Il titolo è lo stesso di un film del 1968 diretto da Ugo Liberatore. Ma, a parte questo, null’altro hanno in comune. Trattandosi il primo di un dramma e quest’ultimo (in linea con la filmografia dell’attore e regista toscano) di una commedia sentimentale leggera.

Al solito Pieraccioni è un tuttofare: per cui lo dirige, lo scrive (in collaborazione con Filippo Bologna) e lo interpreta. Questa volta però non veste i soliti panni del latin lover. Scelta che deriva, come lui stesso ha confessato in conferenza stampa, dalla consapevolezza di non poter più riproporre i vecchi ruoli che lo hanno sì reso famoso, ma che non sente più nelle sue corde.

A ben guardare già lo aveva capito. E infatti, nel 2018, all’età di cinquant’anni, aveva deciso di concentrarsi sul rapporto di un padre con una figlia nella commedia Se son rose. Quattro anni dopo è un prete, ovvero Don Simone, che scopre di aver ereditato un bordello in Svizzera da suo zio (Massimo Ceccherini, che fa coppia fissa con Pieraccioni da oltre vent’anni).

Accompagnato dal suo fedele sacrestano Giacinto (Marcello Fonte) troverà l’affascinante direttrice Lena (Sabrina Ferilli, di sicuro la più carismatica del cast) che gli aprirà le porte della casa chiusa di Lugano e che gli farà incontrare tante ragazze che fanno il “mestiere più antico del mondo”.

L’abito talare e il barlume di umiltà del toscanaccio nazionale però non bastano. E per continuare il paragone con il suo ultimo film: se lì le rose non fiorivano, qui (questo è il suo quattordicesimo) gli angeli non volano.

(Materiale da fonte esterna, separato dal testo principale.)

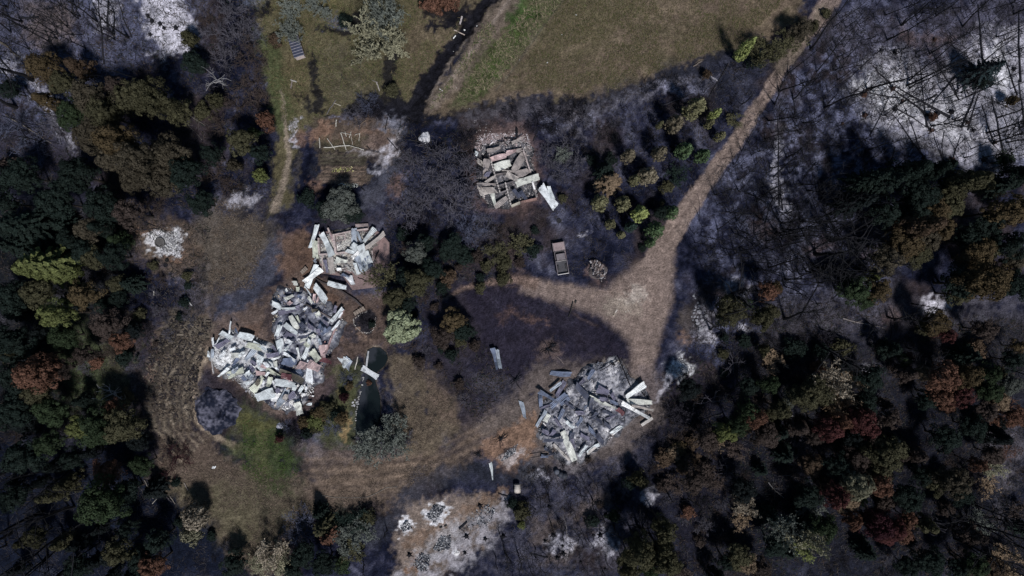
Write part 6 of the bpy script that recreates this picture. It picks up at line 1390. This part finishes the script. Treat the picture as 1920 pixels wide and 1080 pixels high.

Varia la trama, i tempi degli amori travolgenti (Il cicloneFuochi d’artificioIl pesce innamorato) sono lontani e anche quelli dei grandi successi, ma il modus operandi, basato sulla sua solita comicità toscana, non cambia. Una comicità, è vero, non volgare, anzi perfettamente allineata ai tempi del politically correct, ma che fa acqua da tutte le parti. Non solo non si ride, e già la cosa è grave. Ma, cosa ben peggiore, temi importanti che meriterebbero ben altro trattamento dal voto di castità dei sacerdoti alle case chiuse fino alla prostituzione non diventano per nulla argomenti per una critica di costume anche se leggera ed ironica. Anzi.

Il risultato è un film ipocrita, moralistico e soprattutto anacronistico. Non si va avanti, ma si va indietro. E allora viene una tremenda nostalgia per i vecchi cult della commedia all'italiana quando anziché usare termini come squillo, lucciole o messaline, Giannini apostrofava l’infida borghese Mariangela Melato come una “bottana industriale” (Travolti da un insolito destino nell’azzurro mare d’agosto di Lina Wertmuller): più scorretti, ma senza dubbio più veri, più divertenti e più critici.